### To be done
Starting at the first line of the entries, extract each line up to and including the one that contains "col=scene.collection", but leave out the pictures.

### Records provided

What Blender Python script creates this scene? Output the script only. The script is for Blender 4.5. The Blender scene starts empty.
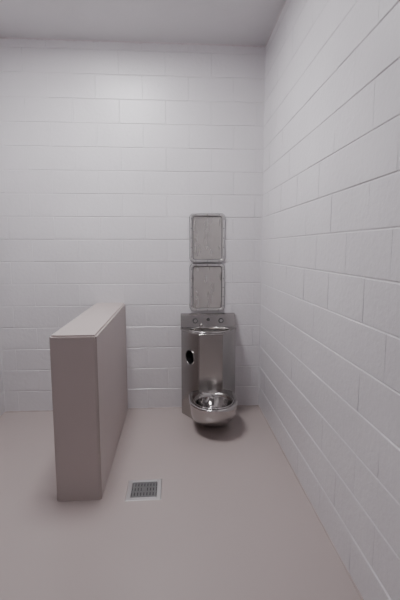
import bpy, bmesh, math, random
from mathutils import Vector, Matrix
random.seed(4)
scene=bpy.context.scene
col=scene.collection

# ---------------- dimensions ----------------
D=3.39; XL=-1.462; XR=0.745; YB=-1.1; H=3.0; CH=1.40
COURSE=0.1836

# ---------------- materials ----------------
def new_mat(name):
    m=bpy.data.materials.new(name); m.use_nodes=True
    nt=m.node_tree; b=nt.nodes['Principled BSDF']
    return m,nt,b
def paint(name,c1,c2,rough,nscale=3.0,bump_scale=120,bump=0.15,dist=0.002,spec=0.5,rough_var=0.0):
    m,nt,b=new_mat(name)
    tc=nt.nodes.new('ShaderNodeTexCoord')
    n=nt.nodes.new('ShaderNodeTexNoise'); n.inputs['Scale'].default_value=nscale; n.inputs['Detail'].default_value=3
    nt.links.new(tc.outputs['Object'],n.inputs['Vector'])
    r=nt.nodes.new('ShaderNodeValToRGB')
    r.color_ramp.elements[0].position=.25; r.color_ramp.elements[1].position=.75
    r.color_ramp.elements[0].color=(*c1,1); r.color_ramp.elements[1].color=(*c2,1)
    nt.links.new(n.outputs['Fac'],r.inputs['Fac']); nt.links.new(r.outputs['Color'],b.inputs['Base Color'])
    n2=nt.nodes.new('ShaderNodeTexNoise'); n2.inputs['Scale'].default_value=bump_scale; n2.inputs['Detail'].default_value=6
    nt.links.new(tc.outputs['Object'],n2.inputs['Vector'])
    bp=nt.nodes.new('ShaderNodeBump'); bp.inputs['Strength'].default_value=bump; bp.inputs['Distance'].default_value=dist
    nt.links.new(n2.outputs['Fac'],bp.inputs['Height']); nt.links.new(bp.outputs['Normal'],b.inputs['Normal'])
    b.inputs['Roughness'].default_value=rough
    b.inputs['Specular IOR Level'].default_value=spec
    return m
M_wall=paint('painted_block',(.665,.645,.662),(.720,.700,.717),.32,2.5,45,.8,.003,.5)
M_ceil=paint('ceiling_paint',(.60,.585,.595),(.65,.635,.645),.7,2.0,40,.3,.003,.3)
M_floor=paint('epoxy_floor',(.448,.385,.367),(.468,.403,.384),.34,1.2,25,.06,.002,.45)
M_part=paint('partition_paint',(.480,.415,.396),(.500,.435,.414),.42,3.0,90,.25,.002,.4)
M_caulk=paint('caulk',(.60,.55,.56),(.68,.63,.64),.6,20,60,.3,.002)

def metal(name,c,rough,aniso_axis='Z',bump=.06,metallic=1.0,stretch=(4,4,120)):
    m,nt,b=new_mat(name)
    tc=nt.nodes.new('ShaderNodeTexCoord'); mp=nt.nodes.new('ShaderNodeMapping')
    mp.inputs['Scale'].default_value=stretch
    nt.links.new(tc.outputs['Object'],mp.inputs['Vector'])
    n=nt.nodes.new('ShaderNodeTexNoise'); n.inputs['Scale'].default_value=3; n.inputs['Detail'].default_value=4
    nt.links.new(mp.outputs['Vector'],n.inputs['Vector'])
    mr=nt.nodes.new('ShaderNodeMapRange'); mr.inputs['To Min'].default_value=rough*.75; mr.inputs['To Max'].default_value=rough*1.3
    nt.links.new(n.outputs['Fac'],mr.inputs['Value']); nt.links.new(mr.outputs['Result'],b.inputs['Roughness'])
    bp=nt.nodes.new('ShaderNodeBump'); bp.inputs['Strength'].default_value=bump; bp.inputs['Distance'].default_value=.001
    nt.links.new(n.outputs['Fac'],bp.inputs['Height']); nt.links.new(bp.outputs['Normal'],b.inputs['Normal'])
    b.inputs['Base Color'].default_value=(*c,1); b.inputs['Metallic'].default_value=metallic
    return m
M_steel=metal('brushed_steel',(.43,.415,.402),.20)
M_steel_pol=metal('polished_steel',(.54,.525,.515),.07,bump=.02)
M_frame=metal('frame_steel',(.78,.77,.765),.30,metallic=.92)
M_panel=metal('panel_face_steel',(.62,.595,.57),.28,stretch=(8,8,2),bump=.12,metallic=.78)
M_dark,_nt,_b=new_mat('dark_recess'); _b.inputs['Base Color'].default_value=(.015,.014,.014,1); _b.inputs['Roughness'].default_value=.5
M_grate=metal('grate_iron',(.22,.22,.22),.5,metallic=.7)
M_black,_nt,_b=new_mat('dark_button'); _b.inputs['Base Color'].default_value=(.05,.05,.05,1); _b.inputs['Roughness'].default_value=.35
M_water,_nt,_b=new_mat('water'); _b.inputs['Base Color'].default_value=(.05,.05,.05,1); _b.inputs['Roughness'].default_value=.03
M_lens,_nt,_b=new_mat('light_lens'); _b.inputs['Emission Color'].default_value=(.985,.97,1,1); _b.inputs['Emission Strength'].default_value=42.0
M_lens_fill,_nt,_b=new_mat('fill_lens_dim'); _b.inputs['Emission Color'].default_value=(.985,.97,1,1); _b.inputs['Emission Strength'].default_value=2.5  # weak glow for the added fill fixture
M_white=paint('fixture_enamel',(.8,.8,.8),(.85,.85,.85),.4)

# ---------------- helpers ----------------
def obj_from_bm(bm,name,mat=None,parent=None,smooth=False):
    bmesh.ops.recalc_face_normals(bm,faces=bm.faces)
    me=bpy.data.meshes.new(name); bm.to_mesh(me); bm.free()
    if mat is not None:
        for m in (mat if isinstance(mat,list) else [mat]): me.materials.append(m)
    o=bpy.data.objects.new(name,me); col.objects.link(o)
    if parent: o.parent=parent
    if smooth:
        for p in me.polygons: p.use_smooth=True
    return o
def box(name,x0,x1,y0,y1,z0,z1,mat,parent=None,bev=0,seg=3):
    bm=bmesh.new(); bmesh.ops.create_cube(bm,size=1)
    for v in bm.verts:
        v.co=Vector((x0+(v.co.x+.5)*(x1-x0),y0+(v.co.y+.5)*(y1-y0),z0+(v.co.z+.5)*(z1-z0)))
    if bev: bmesh.ops.bevel(bm,geom=list(bm.edges),offset=bev,segments=seg,affect='EDGES',profile=.5)
    o=obj_from_bm(bm,name,mat,parent)
    if bev: 
        for p in o.data.polygons:p.use_smooth=True
        autosmooth(o)
    return o
def autosmooth(o,ang=40):
    me=o.data
    bm=bmesh.new(); bm.from_mesh(me)
    for e in bm.edges:
        if len(e.link_faces)==2 and e.calc_face_angle(0)>math.radians(ang): e.smooth=False
    for f in bm.faces: f.smooth=True
    bm.to_mesh(me); bm.free()
def cyl(name,c,axis,r,depth,mat,parent=None,r2=None,seg=32,bev=0):
    bm=bmesh.new()
    bmesh.ops.create_cone(bm,cap_ends=True,segments=seg,radius1=r,radius2=r if r2 is None else r2,depth=depth)
    if bev:
        es=[e for e in bm.edges if len(e.link_faces)==2 and e.calc_face_angle(0)>1]
        bmesh.ops.bevel(bm,geom=es,offset=bev,segments=2,affect='EDGES')
    q=Vector((0,0,1)).rotation_difference(Vector(axis).normalized())
    bmesh.ops.transform(bm,matrix=Matrix.Translation(Vector(c))@q.to_matrix().to_4x4(),verts=bm.verts)
    o=obj_from_bm(bm,name,mat,parent); autosmooth(o); return o
def apply_bool(o,cutter,op='DIFFERENCE'):
    m=o.modifiers.new('b','BOOLEAN'); m.operation=op; m.object=cutter; m.solver='EXACT'
    bpy.context.view_layer.update()
    dg=bpy.context.evaluated_depsgraph_get()
    me=bpy.data.meshes.new_from_object(o.evaluated_get(dg))
    o.modifiers.clear(); o.data=me
    bpy.data.objects.remove(cutter)
def empty(name,loc):
    e=bpy.data.objects.new(name,None); e.empty_display_size=.1; col.objects.link(e); return e

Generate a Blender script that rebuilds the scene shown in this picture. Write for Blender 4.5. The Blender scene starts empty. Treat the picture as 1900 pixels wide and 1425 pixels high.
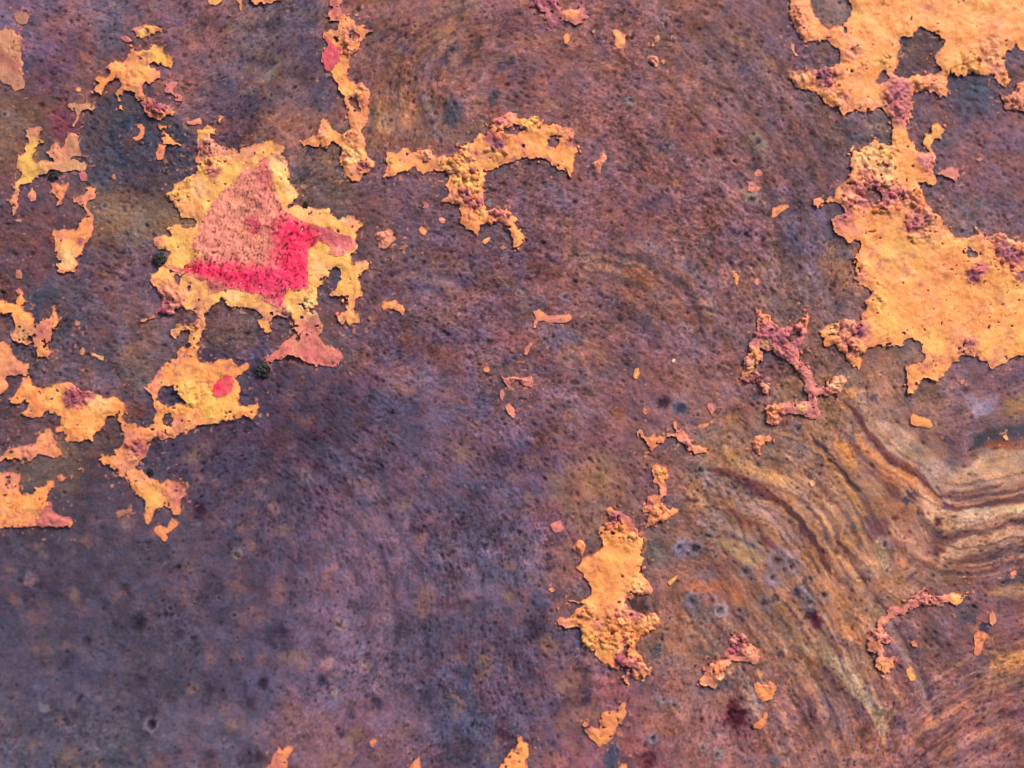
import bpy, math, random
import numpy as np

# ------------------------------------------------------------------ camera, sky, sun, exposure
S = 0.0002                       # metres on the plate per photograph pixel
scene = bpy.context.scene
LENS, SENSOR = 38.0, 36.0
DIST = 1900 * S * LENS / SENSOR  # the plate's visible width is 0.38 m
TILT_X, TILT_Y = math.radians(7.0), math.radians(3.0)   # the phone leans a little
fwd = np.array([math.sin(TILT_Y), math.sin(TILT_X), -1.0]); fwd /= np.linalg.norm(fwd)
right = np.cross(fwd, [0, 1, 0]); right /= np.linalg.norm(right)
up = np.cross(right, fwd)
CAM = -fwd * DIST
from mathutils import Matrix
cam_data = bpy.data.cameras.new("camera")
cam = bpy.data.objects.new("camera", cam_data)
scene.collection.objects.link(cam)
cam.matrix_world = Matrix(((right[0], up[0], -fwd[0], CAM[0]), (right[1], up[1], -fwd[1], CAM[1]),
                           (right[2], up[2], -fwd[2], CAM[2]), (0, 0, 0, 1)))
cam_data.lens, cam_data.sensor_width = LENS, SENSOR
cam_data.clip_start, cam_data.clip_end = 0.01, 50
cam_data.dof.use_dof = True
cam_data.dof.focus_distance = DIST * 1.012
cam_data.dof.aperture_fstop = 3.6
scene.camera = cam

SUN_EL, SUN_AZ = math.radians(33), math.radians(34)      # azimuth clockwise from +Y (photo up)
world = bpy.data.worlds.new("World"); scene.world = world; world.use_nodes = True
wn, wl = world.node_tree.nodes, world.node_tree.links
sky = wn.new("ShaderNodeTexSky"); sky.sky_type = 'NISHITA'; sky.sun_disc = False
sky.sun_elevation, sky.sun_rotation = SUN_EL, SUN_AZ
sky.dust_density, sky.ozone_density, sky.air_density = 6.0, 0.6, 1.0      # thin bright overcast
bg = wn["Background"]; bg.inputs[1].default_value = 0.068
wl.new(sky.outputs[0], bg.inputs[0])
sun_data = bpy.data.lights.new("sun", 'SUN'); sun_data.energy = 1.5; sun_data.angle = math.radians(12)
sun_data.color = (1.0, 0.92, 0.82)
sun = bpy.data.objects.new("sun", sun_data); scene.collection.objects.link(sun)
sd = np.array([math.sin(SUN_AZ) * math.cos(SUN_EL), math.cos(SUN_AZ) * math.cos(SUN_EL), math.sin(SUN_EL)])
from mathutils import Vector
sun.rotation_euler = Vector(sd).to_track_quat('Z', 'Y').to_euler()
sun.location = tuple(sd * 2)
vs = scene.view_settings
vs.view_transform, vs.look, vs.exposure, vs.gamma = 'Standard', 'None', 1.07, 1.0
vs.use_curve_mapping = False
K = 0.80                          # pigment reflectance for a colour that photographs at that value

# ------------------------------------------------------------------ numeric helpers
rng = np.random.default_rng(7)
random.seed(7)
TAB = rng.random((256, 256)).astype(np.float32)
JX = rng.random((256, 256)).astype(np.float32); JY = rng.random((256, 256)).astype(np.float32)

def noise(x, y, s, o=0):
    x = x / s + 17.3 * o + 100; y = y / s + 31.7 * o + 100
    ix = np.floor(x).astype(int); iy = np.floor(y).astype(int)
    fx = x - ix; fy = y - iy
    fx = fx * fx * (3 - 2 * fx); fy = fy * fy * (3 - 2 * fy)
    a = TAB[ix & 255, iy & 255]; b = TAB[(ix + 1) & 255, iy & 255]
    c = TAB[ix & 255, (iy + 1) & 255]; d = TAB[(ix + 1) & 255, (iy + 1) & 255]
    return ((a * (1 - fx) + b * fx) * (1 - fy) + (c * (1 - fx) + d * fx) * fy) * 2 - 1

def fbm(x, y, s, o=0, n=4, g=0.55):
    t = 0; a = 1; w = 0
    for i in range(n):
        t = t + a * noise(x, y, s, o + i * 3); w += a; a *= g; s *= 0.5
    return t / w * 1.6

def worley(x, y, s, o=0):
    x = x / s + 7.1 * o + 50; y = y / s + 13.7 * o + 50
    ix = np.floor(x).astype(int); iy = np.floor(y).astype(int)
    best = np.full(x.shape, 9.0); bid = np.zeros(x.shape)
    for dx in (-1, 0, 1):
        for dy in (-1, 0, 1):
            cx, cy = ix + dx, iy + dy
            d = np.hypot(cx + JX[cx & 255, cy & 255] - x, cy + JY[cx & 255, cy & 255] - y)
            m = d < best
            best = np.where(m, d, best); bid = np.where(m, TAB[cx & 255, cy & 255], bid)
    return best, bid

def lin(c):
    c = np.asarray(c, float) / 255.0
    return np.where(c <= 0.04045, c / 12.92, ((c + 0.055) / 1.055) ** 2.4)

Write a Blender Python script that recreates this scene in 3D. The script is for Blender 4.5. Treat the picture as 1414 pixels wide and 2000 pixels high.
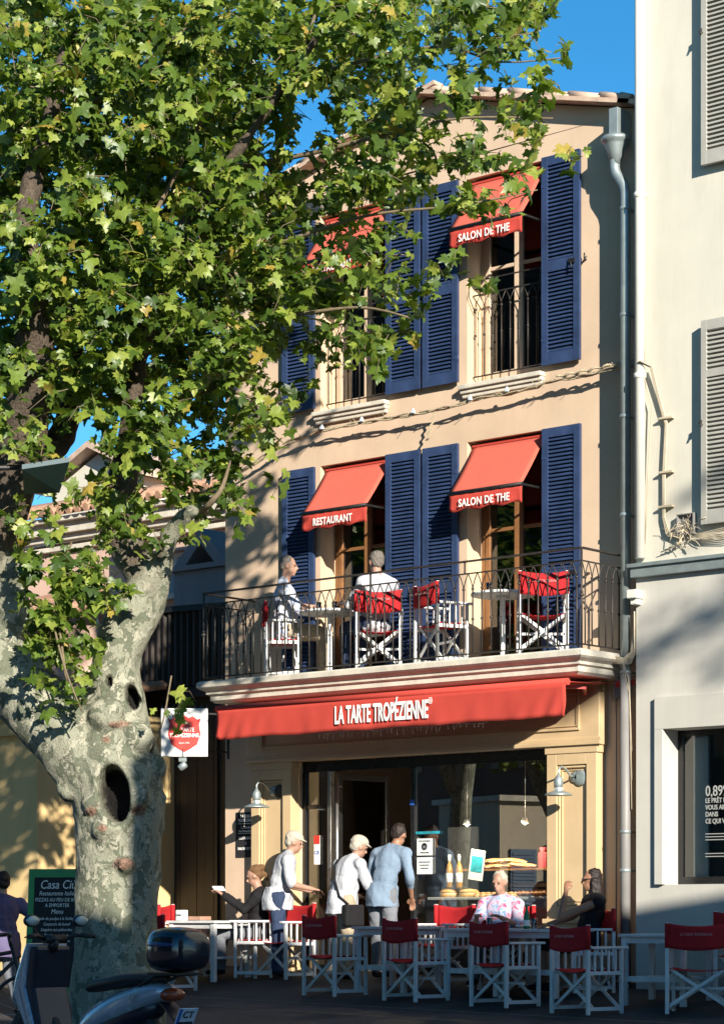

### Task result
What Blender Python script creates this scene? Output the script only. The script is for Blender 4.5. The Blender scene starts empty.
import bpy, bmesh, math, random
from mathutils import Vector, Matrix
random.seed(4)
scene=bpy.context.scene
col=scene.collection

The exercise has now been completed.